The Pakistan Cricket Board (PCB) Legal Advisor Taffazul Hussain Rizvi has said that tainted leg-spinner Danish Kaneria should have admitted his mistake about spot-fixing rather than delaying it for six long years.
Kaneria finally admitted his role in the fixing scandal that led to the imprisonment of former Essex team-mate Mervyn Westfield after six years of denials, Britain's Daily Mail reported late Wednesday.
Following that incident, Kaneria was given a life ban by English cricket chiefs that effectively applied worldwide.
Rizvi, while talking to Daily Express on Thursday, said that Kaneria should’ve admitted his role in the scandal six years back.
“He should have admitted his mistake six years ago,” said Rizvi. “We had concrete proof against him and if he had stopped lying, it could have benefitted him during the case.”
Kaneria, in an interview for an Al Jazeera documentary quoted by the Mail said: "My name is Danish Kaneria and I admit that I was guilty of the two charges brought against me by the England and Wales Cricket Board in 2012."
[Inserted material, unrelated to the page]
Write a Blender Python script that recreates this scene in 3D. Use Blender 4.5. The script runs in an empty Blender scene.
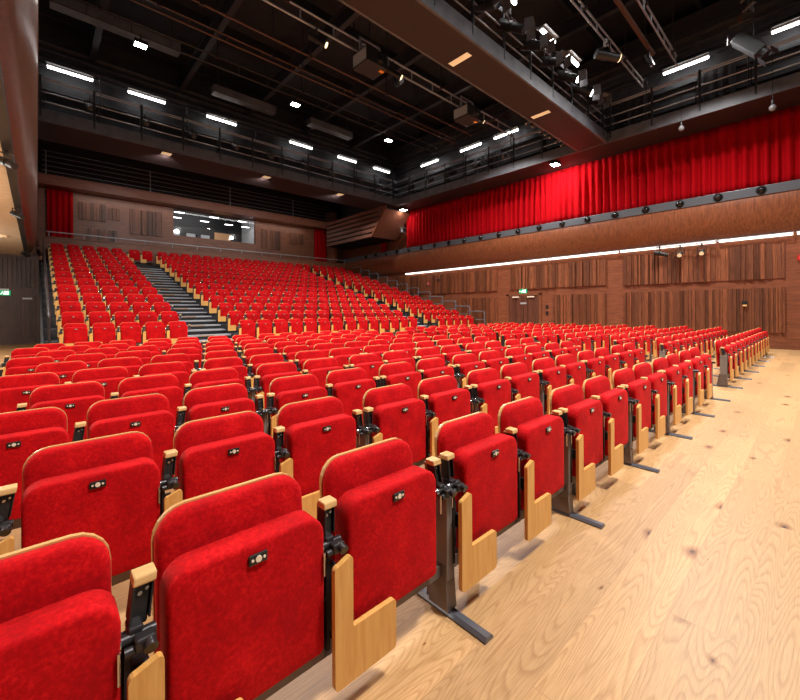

Leg-spinner Kaneria, who insisted he was repentant as he called for his life ban to be overturned, added: "I want to apologise to Mervyn Westfield, my Essex team-mates, my Essex cricket club, my Essex cricket fans. I say sorry to Pakistan."
Westfield spent two months at Belmarsh prison in south-east London after pleading guilty to accepting £6,000 from an illegal bookmaker, Anu Bhatt, to concede 12 runs in his first over of an English county 40-over game against Durham in 2009. He conceded only 10, but still took the money.
Kaneria was the "middle-man" in the scam, having introduced Westfield to Bhatt, but avoided criminal charges when English legal authorities decided they lacked the evidence for a conviction.
Now 37, Kaneria remains Pakistan's leading spinner with 261 Test wickets. He last played for Pakistan in the Trent Bridge Test of 2010 and has not appeared in any first-class game since March 2012, with all major boards upholding the ECB ban under International Cricket Council (ICC) guidance.